AIM OF THE EXERCISE » Output the full material exactly as it appears here.

MATERIAL TO PROCESS »
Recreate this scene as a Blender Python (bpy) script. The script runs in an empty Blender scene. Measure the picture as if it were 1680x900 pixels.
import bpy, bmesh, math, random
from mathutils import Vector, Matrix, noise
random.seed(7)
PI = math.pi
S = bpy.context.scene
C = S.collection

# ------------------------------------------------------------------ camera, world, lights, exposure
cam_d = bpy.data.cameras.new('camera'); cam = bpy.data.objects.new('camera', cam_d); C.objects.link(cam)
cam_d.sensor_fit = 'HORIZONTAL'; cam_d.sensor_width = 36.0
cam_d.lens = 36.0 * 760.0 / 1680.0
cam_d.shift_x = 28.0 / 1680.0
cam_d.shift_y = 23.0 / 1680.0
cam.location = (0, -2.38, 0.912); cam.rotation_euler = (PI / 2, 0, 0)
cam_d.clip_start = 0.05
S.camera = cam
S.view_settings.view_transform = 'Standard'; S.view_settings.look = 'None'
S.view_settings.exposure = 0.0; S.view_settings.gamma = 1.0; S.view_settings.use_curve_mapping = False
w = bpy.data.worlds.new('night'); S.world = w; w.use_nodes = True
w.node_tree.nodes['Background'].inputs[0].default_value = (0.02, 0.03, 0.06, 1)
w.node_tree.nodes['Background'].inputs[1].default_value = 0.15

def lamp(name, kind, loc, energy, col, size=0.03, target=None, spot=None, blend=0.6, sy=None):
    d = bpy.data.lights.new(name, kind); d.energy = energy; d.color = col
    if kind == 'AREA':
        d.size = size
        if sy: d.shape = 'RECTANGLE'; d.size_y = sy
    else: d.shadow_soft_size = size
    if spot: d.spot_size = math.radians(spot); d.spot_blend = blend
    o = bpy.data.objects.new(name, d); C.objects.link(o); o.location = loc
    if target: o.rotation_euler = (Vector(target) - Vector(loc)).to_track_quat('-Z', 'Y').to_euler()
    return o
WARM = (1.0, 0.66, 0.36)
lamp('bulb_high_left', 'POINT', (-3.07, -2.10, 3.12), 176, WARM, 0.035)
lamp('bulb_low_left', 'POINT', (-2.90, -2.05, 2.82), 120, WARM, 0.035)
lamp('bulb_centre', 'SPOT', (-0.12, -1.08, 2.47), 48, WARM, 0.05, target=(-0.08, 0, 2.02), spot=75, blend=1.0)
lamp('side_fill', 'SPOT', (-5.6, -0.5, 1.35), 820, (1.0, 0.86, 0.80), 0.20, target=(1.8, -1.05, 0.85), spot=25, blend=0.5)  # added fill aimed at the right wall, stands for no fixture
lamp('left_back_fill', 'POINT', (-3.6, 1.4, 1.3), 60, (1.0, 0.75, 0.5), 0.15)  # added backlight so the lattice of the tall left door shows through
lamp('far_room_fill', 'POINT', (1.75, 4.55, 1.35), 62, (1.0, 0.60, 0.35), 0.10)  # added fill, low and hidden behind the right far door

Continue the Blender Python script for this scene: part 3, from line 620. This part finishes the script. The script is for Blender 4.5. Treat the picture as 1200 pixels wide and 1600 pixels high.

ANSWER TO THIS TASK »
Recreate this scene as a Blender Python (bpy) script. The script runs in an empty Blender scene. Measure the picture as if it were 1680x900 pixels.
import bpy, bmesh, math, random
from mathutils import Vector, Matrix, noise
random.seed(7)
PI = math.pi
S = bpy.context.scene
C = S.collection

# ------------------------------------------------------------------ camera, world, lights, exposure
cam_d = bpy.data.cameras.new('camera'); cam = bpy.data.objects.new('camera', cam_d); C.objects.link(cam)
cam_d.sensor_fit = 'HORIZONTAL'; cam_d.sensor_width = 36.0
cam_d.lens = 36.0 * 760.0 / 1680.0
cam_d.shift_x = 28.0 / 1680.0
cam_d.shift_y = 23.0 / 1680.0
cam.location = (0, -2.38, 0.912); cam.rotation_euler = (PI / 2, 0, 0)
cam_d.clip_start = 0.05
S.camera = cam
S.view_settings.view_transform = 'Standard'; S.view_settings.look = 'None'
S.view_settings.exposure = 0.0; S.view_settings.gamma = 1.0; S.view_settings.use_curve_mapping = False
w = bpy.data.worlds.new('night'); S.world = w; w.use_nodes = True
w.node_tree.nodes['Background'].inputs[0].default_value = (0.02, 0.03, 0.06, 1)
w.node_tree.nodes['Background'].inputs[1].default_value = 0.15

def lamp(name, kind, loc, energy, col, size=0.03, target=None, spot=None, blend=0.6, sy=None):
    d = bpy.data.lights.new(name, kind); d.energy = energy; d.color = col
    if kind == 'AREA':
        d.size = size
        if sy: d.shape = 'RECTANGLE'; d.size_y = sy
    else: d.shadow_soft_size = size
    if spot: d.spot_size = math.radians(spot); d.spot_blend = blend
    o = bpy.data.objects.new(name, d); C.objects.link(o); o.location = loc
    if target: o.rotation_euler = (Vector(target) - Vector(loc)).to_track_quat('-Z', 'Y').to_euler()
    return o
WARM = (1.0, 0.66, 0.36)
lamp('bulb_high_left', 'POINT', (-3.07, -2.10, 3.12), 176, WARM, 0.035)
lamp('bulb_low_left', 'POINT', (-2.90, -2.05, 2.82), 120, WARM, 0.035)
lamp('bulb_centre', 'SPOT', (-0.12, -1.08, 2.47), 48, WARM, 0.05, target=(-0.08, 0, 2.02), spot=75, blend=1.0)
lamp('side_fill', 'SPOT', (-5.6, -0.5, 1.35), 820, (1.0, 0.86, 0.80), 0.20, target=(1.8, -1.05, 0.85), spot=25, blend=0.5)  # added fill aimed at the right wall, stands for no fixture
lamp('left_back_fill', 'POINT', (-3.6, 1.4, 1.3), 60, (1.0, 0.75, 0.5), 0.15)  # added backlight so the lattice of the tall left door shows through
lamp('far_room_fill', 'POINT', (1.75, 4.55, 1.35), 62, (1.0, 0.60, 0.35), 0.10)  # added fill, low and hidden behind the right far door

Continue the Blender Python script for this scene: part 3, from line 620. This part finishes the script. The script is for Blender 4.5. Treat the picture as 1200 pixels wide and 1600 pixels high.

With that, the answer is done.